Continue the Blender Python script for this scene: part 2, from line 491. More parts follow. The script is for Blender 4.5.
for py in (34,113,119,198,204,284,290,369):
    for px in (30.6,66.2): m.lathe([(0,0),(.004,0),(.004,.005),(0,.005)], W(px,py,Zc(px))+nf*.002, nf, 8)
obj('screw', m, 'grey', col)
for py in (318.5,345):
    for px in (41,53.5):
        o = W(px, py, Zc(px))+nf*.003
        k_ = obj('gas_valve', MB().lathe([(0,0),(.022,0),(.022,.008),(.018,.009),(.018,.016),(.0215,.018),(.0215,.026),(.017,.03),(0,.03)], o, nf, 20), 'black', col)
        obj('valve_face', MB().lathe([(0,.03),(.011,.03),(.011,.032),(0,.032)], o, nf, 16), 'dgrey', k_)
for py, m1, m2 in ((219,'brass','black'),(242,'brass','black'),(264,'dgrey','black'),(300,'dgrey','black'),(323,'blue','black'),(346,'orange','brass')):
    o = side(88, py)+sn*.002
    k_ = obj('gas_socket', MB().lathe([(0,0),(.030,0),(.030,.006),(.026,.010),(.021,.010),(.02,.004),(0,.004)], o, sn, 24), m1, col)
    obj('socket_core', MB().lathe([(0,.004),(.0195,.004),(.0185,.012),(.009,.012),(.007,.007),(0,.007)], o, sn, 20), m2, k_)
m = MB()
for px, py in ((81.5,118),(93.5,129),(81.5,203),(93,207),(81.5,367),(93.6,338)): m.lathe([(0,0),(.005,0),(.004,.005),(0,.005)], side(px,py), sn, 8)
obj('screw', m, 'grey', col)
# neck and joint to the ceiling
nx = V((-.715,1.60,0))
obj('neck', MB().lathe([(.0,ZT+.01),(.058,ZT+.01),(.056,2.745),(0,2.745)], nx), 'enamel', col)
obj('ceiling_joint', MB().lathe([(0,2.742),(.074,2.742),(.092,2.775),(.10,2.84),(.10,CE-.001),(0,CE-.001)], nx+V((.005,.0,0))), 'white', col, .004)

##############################

Given problem
Copy out each line above, character for character.

Solution to the exercise
Continue the Blender Python script for this scene: part 2, from line 491. More parts follow. The script is for Blender 4.5.
for py in (34,113,119,198,204,284,290,369):
    for px in (30.6,66.2): m.lathe([(0,0),(.004,0),(.004,.005),(0,.005)], W(px,py,Zc(px))+nf*.002, nf, 8)
obj('screw', m, 'grey', col)
for py in (318.5,345):
    for px in (41,53.5):
        o = W(px, py, Zc(px))+nf*.003
        k_ = obj('gas_valve', MB().lathe([(0,0),(.022,0),(.022,.008),(.018,.009),(.018,.016),(.0215,.018),(.0215,.026),(.017,.03),(0,.03)], o, nf, 20), 'black', col)
        obj('valve_face', MB().lathe([(0,.03),(.011,.03),(.011,.032),(0,.032)], o, nf, 16), 'dgrey', k_)
for py, m1, m2 in ((219,'brass','black'),(242,'brass','black'),(264,'dgrey','black'),(300,'dgrey','black'),(323,'blue','black'),(346,'orange','brass')):
    o = side(88, py)+sn*.002
    k_ = obj('gas_socket', MB().lathe([(0,0),(.030,0),(.030,.006),(.026,.010),(.021,.010),(.02,.004),(0,.004)], o, sn, 24), m1, col)
    obj('socket_core', MB().lathe([(0,.004),(.0195,.004),(.0185,.012),(.009,.012),(.007,.007),(0,.007)], o, sn, 20), m2, k_)
m = MB()
for px, py in ((81.5,118),(93.5,129),(81.5,203),(93,207),(81.5,367),(93.6,338)): m.lathe([(0,0),(.005,0),(.004,.005),(0,.005)], side(px,py), sn, 8)
obj('screw', m, 'grey', col)
# neck and joint to the ceiling
nx = V((-.715,1.60,0))
obj('neck', MB().lathe([(.0,ZT+.01),(.058,ZT+.01),(.056,2.745),(0,2.745)], nx), 'enamel', col)
obj('ceiling_joint', MB().lathe([(0,2.742),(.074,2.742),(.092,2.775),(.10,2.84),(.10,CE-.001),(0,CE-.001)], nx+V((.005,.0,0))), 'white', col, .004)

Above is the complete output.